I wonder if this is the result of you being an 'Old City of Hamilton' dweller. Maybe being one means you may not have an easy path to empathy or understanding the basic (and not caterwauling, not declaiming, none of that; it's a much more benign, fundamental reaction) that those who have been forced into this marriage don't express their views in terms of taxes or any other salient aspects you might present.
It's simply the fact that Hamilton is Hamilton and it isn't Stoney Creek, isn't Dundas, isn't Ancaster, isn't Flamborough, isn't Glanbrook...and they're not Hamilton.
It's interesting; you want drivers to see things your way in terms of LRT etc, and sometimes I can see you figuratively tearing your hair out when you meet the same old resistance: "Why can't you guys just accept this truth?!?" Well, it's the same with this. "Why can't you guys just accept this truth about none of these towns and cities ever having wanted to be part of Hamilton...and no 'Win this one for the Gipper!' exhortations are going to change that?"

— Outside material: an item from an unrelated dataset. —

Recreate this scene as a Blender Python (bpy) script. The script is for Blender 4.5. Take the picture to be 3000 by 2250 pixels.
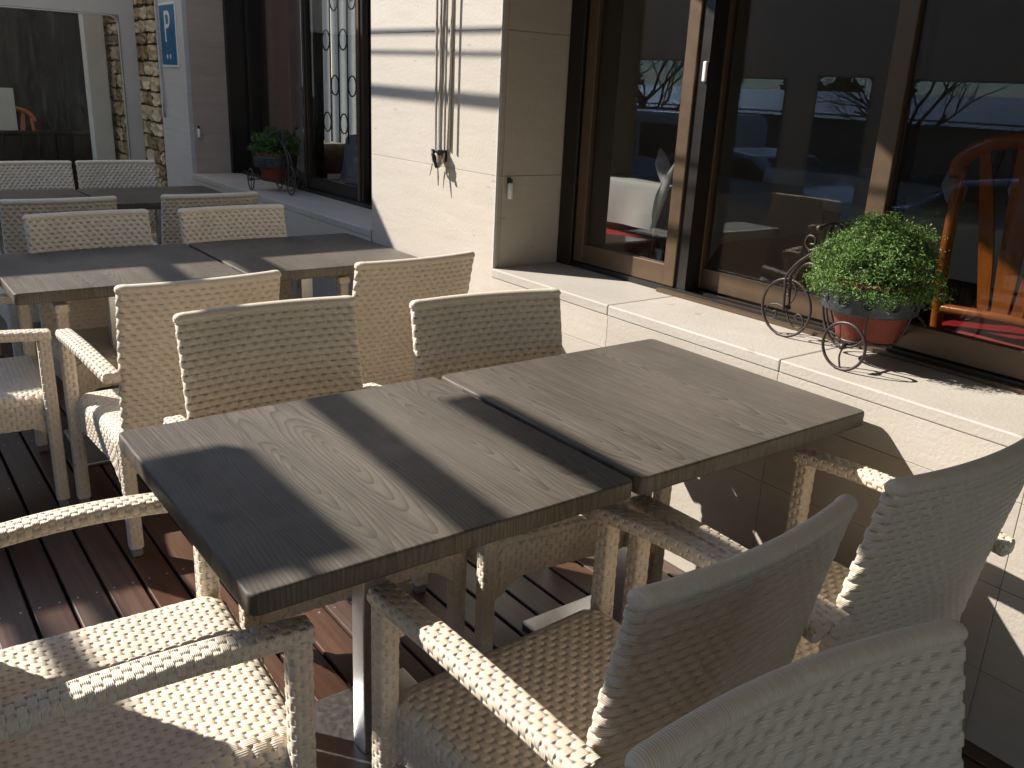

(Admittedly, what will change the minds of residents of non-Old City of Hamilton is attrition. You know, like Chinese water torture. Eventually we'll have been worn down and the mission will have been accomplished. But it's not going to happen because of the saliency of an essay.)
Even never having read the book you're referencing, I'm wondering if there's conflation going on between those situations where it's suburbia vs urbia...which really isn't the case in The New Amalgamated City of Hamilton.
(Oh, and I agree with the idea of re-doing the wards. Fully and completely.)